Alleine schon die Idee, die mittelalterliche Klostertradition der Bewahrung des antiken Wissensschatzes, der Klosterbibliotheken und Skriptorien, in einer post-apokalyptischen Zeit fortzusetzen, hatte mich schon lange auf dieses 1960 erschienene Buch neugierig gemacht. Schade nur, dass auch die Neuauflage schon wieder seit einigen Jahren vergriffen ist, so dass man auf das Antiquariat oder die englische Originalausgabe angewiesen ist. Aber das Warten hat sich gelohnt. Walter N. Miller hat ein solides Stück Literatur geschaffen, das in der kurzlebigen Welt der Science Fiction noch lange seinen Platz behaupten wird. Seine Figuren sind von feiner Hand herausgearbeitet und haben ihre Ecken und Kanten, so dass sie nicht so leicht in eines der vielen Genre-eigenen Schemata hineinpassen. Die episodische Sicht auf diese Zivilisationsgeschichte verdankt ihren Ursprung der Tatsache, dass die einzelnen Episoden zunächst als Kurzgeschichten veröffentlicht worden waren und von Miller anschließend überarbeitet und in einem gemeinsamen Rahmen zusammengefasst wurden. Auch nach gut 50 Jahren hat das Buch nichts von seiner ständig spürbaren Beklommenheit verloren und beeindruckt nachhaltig, insbesondere die letzte Episode, in der sich eine geradezu körperlich spürbare Beklemmung breitmacht, wenn die ersten Opfer der radioaktiven Katastrophe und die Arbeit des regierungseigenen Euthanasiedienstes geschildert werden.

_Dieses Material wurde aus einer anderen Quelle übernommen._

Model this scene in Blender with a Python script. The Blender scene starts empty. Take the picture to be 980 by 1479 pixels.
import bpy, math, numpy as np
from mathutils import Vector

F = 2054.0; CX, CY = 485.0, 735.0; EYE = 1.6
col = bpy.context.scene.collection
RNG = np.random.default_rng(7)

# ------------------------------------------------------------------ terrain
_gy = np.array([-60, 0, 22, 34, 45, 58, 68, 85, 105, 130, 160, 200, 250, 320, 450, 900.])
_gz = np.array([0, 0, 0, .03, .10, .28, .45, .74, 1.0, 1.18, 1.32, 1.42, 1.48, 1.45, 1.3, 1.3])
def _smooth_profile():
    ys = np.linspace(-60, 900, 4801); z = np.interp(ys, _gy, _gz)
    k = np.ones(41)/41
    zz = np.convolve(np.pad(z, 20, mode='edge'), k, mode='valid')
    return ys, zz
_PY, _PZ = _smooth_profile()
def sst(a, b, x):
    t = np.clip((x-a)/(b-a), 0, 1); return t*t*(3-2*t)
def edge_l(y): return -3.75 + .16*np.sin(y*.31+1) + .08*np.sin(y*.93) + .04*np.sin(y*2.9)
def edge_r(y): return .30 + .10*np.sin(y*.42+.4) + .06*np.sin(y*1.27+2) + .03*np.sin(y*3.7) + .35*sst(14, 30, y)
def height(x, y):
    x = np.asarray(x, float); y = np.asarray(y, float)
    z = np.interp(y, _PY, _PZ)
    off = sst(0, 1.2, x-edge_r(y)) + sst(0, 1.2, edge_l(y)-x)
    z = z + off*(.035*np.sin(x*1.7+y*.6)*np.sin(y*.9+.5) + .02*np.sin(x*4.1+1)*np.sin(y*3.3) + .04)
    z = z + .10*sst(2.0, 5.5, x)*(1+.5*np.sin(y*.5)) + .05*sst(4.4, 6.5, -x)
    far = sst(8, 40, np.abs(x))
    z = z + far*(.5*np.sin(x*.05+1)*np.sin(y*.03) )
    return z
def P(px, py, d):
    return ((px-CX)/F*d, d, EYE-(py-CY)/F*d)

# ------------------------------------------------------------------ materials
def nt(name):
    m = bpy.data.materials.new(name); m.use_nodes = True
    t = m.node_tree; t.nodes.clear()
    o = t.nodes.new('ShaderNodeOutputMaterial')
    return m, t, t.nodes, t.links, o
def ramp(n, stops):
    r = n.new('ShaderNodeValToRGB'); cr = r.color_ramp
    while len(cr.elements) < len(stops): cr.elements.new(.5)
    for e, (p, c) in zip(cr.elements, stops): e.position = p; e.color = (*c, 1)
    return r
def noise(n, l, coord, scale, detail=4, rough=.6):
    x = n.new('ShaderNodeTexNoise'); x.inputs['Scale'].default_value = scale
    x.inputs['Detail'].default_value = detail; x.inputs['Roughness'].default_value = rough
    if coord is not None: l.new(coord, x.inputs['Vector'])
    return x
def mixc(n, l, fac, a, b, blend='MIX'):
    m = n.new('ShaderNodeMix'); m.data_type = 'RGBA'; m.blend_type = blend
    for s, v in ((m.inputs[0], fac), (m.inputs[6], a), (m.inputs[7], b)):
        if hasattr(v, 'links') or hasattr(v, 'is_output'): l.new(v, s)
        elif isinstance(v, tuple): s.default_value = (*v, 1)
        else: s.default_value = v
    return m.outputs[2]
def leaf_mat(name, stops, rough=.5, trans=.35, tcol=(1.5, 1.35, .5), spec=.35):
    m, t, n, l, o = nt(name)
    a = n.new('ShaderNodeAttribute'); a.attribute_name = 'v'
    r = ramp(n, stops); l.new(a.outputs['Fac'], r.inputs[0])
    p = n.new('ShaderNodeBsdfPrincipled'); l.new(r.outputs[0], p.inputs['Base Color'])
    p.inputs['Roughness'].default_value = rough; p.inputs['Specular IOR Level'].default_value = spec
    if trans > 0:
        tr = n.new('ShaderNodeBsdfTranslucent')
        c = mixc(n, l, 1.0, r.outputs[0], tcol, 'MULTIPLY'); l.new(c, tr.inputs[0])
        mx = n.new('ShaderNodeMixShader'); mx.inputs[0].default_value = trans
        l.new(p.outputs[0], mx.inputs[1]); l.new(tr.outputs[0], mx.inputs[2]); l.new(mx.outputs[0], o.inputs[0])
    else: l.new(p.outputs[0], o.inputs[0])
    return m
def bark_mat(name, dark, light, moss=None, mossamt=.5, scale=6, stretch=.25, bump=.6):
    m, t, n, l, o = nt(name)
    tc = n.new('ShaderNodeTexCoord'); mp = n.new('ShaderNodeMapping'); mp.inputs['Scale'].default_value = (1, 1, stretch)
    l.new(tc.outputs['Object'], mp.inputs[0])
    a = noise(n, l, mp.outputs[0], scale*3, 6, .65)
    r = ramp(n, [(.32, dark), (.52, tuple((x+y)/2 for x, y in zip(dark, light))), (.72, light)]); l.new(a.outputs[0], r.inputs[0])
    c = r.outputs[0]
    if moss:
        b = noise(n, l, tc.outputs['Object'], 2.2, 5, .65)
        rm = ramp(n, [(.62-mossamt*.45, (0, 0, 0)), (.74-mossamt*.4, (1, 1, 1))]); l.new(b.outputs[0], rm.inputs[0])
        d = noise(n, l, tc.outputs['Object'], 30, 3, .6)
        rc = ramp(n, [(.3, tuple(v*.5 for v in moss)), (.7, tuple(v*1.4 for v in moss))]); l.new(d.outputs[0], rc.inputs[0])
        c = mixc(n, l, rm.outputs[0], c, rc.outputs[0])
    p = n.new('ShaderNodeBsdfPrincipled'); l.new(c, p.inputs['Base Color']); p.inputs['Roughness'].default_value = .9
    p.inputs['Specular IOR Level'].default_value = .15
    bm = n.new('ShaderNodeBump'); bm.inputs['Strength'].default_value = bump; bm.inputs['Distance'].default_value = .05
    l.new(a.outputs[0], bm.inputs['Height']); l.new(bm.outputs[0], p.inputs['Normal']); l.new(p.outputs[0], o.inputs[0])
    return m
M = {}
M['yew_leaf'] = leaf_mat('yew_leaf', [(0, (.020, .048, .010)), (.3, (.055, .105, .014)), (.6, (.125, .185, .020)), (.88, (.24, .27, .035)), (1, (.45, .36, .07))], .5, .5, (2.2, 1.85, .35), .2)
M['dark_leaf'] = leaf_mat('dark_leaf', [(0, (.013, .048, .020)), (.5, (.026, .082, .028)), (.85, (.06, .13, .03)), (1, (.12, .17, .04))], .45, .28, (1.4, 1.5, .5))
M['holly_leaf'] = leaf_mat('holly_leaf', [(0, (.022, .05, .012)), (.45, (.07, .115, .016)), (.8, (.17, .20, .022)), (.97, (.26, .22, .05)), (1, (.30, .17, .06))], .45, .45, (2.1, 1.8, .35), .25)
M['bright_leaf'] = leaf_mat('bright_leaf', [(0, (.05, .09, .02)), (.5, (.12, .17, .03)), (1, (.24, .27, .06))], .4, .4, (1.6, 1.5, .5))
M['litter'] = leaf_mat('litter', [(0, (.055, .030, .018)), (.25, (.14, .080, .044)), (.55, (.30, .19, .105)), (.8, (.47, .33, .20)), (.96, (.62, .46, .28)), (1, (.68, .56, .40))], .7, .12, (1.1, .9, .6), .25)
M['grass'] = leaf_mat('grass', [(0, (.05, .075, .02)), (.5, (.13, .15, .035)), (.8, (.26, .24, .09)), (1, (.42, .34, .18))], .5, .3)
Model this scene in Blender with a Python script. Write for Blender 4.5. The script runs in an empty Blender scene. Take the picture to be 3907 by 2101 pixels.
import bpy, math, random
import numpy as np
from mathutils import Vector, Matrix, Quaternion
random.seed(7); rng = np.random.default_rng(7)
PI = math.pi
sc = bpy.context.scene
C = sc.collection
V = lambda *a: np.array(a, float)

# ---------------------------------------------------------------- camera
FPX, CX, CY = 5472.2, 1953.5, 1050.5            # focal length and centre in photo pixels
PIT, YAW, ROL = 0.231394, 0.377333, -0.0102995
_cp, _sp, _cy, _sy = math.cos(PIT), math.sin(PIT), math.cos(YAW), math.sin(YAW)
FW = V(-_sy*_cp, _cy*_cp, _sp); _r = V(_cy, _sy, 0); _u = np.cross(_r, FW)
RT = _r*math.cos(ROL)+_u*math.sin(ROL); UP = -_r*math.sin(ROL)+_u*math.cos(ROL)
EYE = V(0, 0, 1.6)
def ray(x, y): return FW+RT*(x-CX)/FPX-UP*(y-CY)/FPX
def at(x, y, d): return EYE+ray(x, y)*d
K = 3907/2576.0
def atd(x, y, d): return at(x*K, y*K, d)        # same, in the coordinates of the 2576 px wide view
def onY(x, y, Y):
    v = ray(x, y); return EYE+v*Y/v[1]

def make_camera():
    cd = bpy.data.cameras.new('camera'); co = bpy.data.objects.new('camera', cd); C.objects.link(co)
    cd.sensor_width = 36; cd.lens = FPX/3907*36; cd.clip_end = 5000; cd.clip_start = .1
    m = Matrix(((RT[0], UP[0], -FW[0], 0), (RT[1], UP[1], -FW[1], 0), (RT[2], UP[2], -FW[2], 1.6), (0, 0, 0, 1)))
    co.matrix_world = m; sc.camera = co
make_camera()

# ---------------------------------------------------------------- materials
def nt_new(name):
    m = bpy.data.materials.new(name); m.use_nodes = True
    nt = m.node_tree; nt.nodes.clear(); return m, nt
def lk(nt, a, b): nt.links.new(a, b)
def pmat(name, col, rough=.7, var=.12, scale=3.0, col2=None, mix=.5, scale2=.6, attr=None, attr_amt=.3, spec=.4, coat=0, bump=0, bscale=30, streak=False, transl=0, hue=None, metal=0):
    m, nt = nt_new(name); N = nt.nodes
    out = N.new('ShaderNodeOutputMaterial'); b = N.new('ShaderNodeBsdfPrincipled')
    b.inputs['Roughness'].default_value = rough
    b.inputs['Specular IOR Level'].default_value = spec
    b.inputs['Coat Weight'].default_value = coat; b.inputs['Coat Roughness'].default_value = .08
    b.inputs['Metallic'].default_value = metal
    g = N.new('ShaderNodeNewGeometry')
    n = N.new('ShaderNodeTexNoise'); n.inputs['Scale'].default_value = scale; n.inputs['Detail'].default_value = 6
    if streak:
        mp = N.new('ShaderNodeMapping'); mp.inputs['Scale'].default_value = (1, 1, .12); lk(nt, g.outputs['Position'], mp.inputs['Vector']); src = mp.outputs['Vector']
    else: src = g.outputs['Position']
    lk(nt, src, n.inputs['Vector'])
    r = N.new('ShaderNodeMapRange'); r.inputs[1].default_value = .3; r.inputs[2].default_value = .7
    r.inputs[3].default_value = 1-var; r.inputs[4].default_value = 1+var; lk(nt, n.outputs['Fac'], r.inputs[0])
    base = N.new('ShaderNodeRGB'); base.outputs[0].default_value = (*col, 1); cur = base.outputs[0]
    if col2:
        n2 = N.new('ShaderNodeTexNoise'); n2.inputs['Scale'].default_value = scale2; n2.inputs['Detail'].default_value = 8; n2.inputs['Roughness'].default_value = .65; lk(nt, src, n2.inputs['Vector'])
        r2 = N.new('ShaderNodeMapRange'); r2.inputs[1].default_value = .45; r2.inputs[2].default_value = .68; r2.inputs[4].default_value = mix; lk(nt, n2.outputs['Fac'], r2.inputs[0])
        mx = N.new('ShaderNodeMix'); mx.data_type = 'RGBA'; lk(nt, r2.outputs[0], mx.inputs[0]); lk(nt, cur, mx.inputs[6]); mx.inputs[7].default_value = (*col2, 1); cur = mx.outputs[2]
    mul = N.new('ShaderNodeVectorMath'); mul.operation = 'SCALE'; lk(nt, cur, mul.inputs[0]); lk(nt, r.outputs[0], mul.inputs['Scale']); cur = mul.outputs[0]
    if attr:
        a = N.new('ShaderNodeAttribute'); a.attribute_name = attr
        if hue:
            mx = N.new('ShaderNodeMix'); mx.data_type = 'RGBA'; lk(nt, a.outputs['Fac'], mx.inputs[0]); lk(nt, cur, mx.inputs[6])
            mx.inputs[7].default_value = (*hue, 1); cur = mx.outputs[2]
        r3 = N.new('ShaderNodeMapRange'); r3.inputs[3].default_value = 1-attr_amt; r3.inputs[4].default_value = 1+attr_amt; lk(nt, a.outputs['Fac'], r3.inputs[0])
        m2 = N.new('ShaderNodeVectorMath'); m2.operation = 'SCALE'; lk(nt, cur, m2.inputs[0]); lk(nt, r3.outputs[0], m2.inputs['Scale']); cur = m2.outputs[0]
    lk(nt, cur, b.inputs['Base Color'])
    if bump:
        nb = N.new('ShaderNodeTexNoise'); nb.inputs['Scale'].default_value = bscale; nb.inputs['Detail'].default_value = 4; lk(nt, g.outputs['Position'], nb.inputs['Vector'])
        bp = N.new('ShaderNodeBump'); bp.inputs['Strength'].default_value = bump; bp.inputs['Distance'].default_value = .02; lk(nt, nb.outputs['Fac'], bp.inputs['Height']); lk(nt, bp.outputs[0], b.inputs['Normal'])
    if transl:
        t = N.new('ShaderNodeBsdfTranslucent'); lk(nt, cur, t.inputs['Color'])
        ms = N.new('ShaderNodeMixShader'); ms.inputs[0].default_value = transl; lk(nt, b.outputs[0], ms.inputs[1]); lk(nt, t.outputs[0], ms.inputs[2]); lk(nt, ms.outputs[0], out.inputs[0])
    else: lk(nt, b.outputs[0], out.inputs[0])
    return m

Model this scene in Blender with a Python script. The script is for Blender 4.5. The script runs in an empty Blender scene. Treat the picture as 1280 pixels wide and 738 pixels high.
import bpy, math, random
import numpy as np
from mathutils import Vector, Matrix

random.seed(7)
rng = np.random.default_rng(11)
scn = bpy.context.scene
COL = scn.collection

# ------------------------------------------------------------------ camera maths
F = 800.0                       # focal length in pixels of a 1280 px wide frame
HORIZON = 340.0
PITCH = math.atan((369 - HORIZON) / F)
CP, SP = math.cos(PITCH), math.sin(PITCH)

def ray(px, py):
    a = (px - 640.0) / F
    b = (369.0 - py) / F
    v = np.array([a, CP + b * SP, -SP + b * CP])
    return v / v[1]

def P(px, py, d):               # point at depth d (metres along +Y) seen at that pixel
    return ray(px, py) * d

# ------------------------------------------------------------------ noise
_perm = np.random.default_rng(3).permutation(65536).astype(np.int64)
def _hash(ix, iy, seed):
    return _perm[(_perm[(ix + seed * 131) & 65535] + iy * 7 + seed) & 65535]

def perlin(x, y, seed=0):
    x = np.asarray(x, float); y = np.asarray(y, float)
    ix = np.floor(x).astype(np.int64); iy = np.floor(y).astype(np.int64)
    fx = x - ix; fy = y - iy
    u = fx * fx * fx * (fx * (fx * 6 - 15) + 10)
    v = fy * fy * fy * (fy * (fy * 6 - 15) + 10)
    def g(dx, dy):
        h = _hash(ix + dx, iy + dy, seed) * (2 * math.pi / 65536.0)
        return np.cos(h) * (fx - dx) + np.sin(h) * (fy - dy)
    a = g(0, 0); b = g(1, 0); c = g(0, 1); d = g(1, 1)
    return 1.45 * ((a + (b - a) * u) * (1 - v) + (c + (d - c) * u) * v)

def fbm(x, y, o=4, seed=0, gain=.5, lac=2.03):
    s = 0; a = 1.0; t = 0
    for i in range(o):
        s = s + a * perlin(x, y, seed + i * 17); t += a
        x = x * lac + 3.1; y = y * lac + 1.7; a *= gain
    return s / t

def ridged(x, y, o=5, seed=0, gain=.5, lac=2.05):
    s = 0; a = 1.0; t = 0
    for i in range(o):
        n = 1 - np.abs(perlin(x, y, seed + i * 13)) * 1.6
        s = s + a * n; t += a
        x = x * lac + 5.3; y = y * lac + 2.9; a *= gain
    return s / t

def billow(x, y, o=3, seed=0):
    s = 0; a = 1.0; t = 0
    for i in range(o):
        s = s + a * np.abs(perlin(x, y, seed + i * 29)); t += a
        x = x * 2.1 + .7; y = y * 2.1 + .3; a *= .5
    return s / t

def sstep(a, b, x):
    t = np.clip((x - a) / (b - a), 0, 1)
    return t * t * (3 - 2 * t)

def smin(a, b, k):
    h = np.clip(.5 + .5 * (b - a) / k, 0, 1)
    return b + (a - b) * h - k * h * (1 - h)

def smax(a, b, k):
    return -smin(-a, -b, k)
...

"Das Angesicht Luzifers erhob sich in pilzförmiger Hässlichkeit über der Wolkenbank, wuchs langsam in die Höhe wie ein Titan, der nach Jahren der Einkerkerung in den Tiefen der Erde nun auf die Füße klettert..."
Fazit: Ein Stück große Literatur, auch wenn das Genre nicht allen gefallen wird. Aber die Idee ist originell, die Thematik regt zum Nachdenken an und letztendlich blickt Miller auch ab und an mit einem lächelnden Auge auf seine Ordensbrüder. LESEN!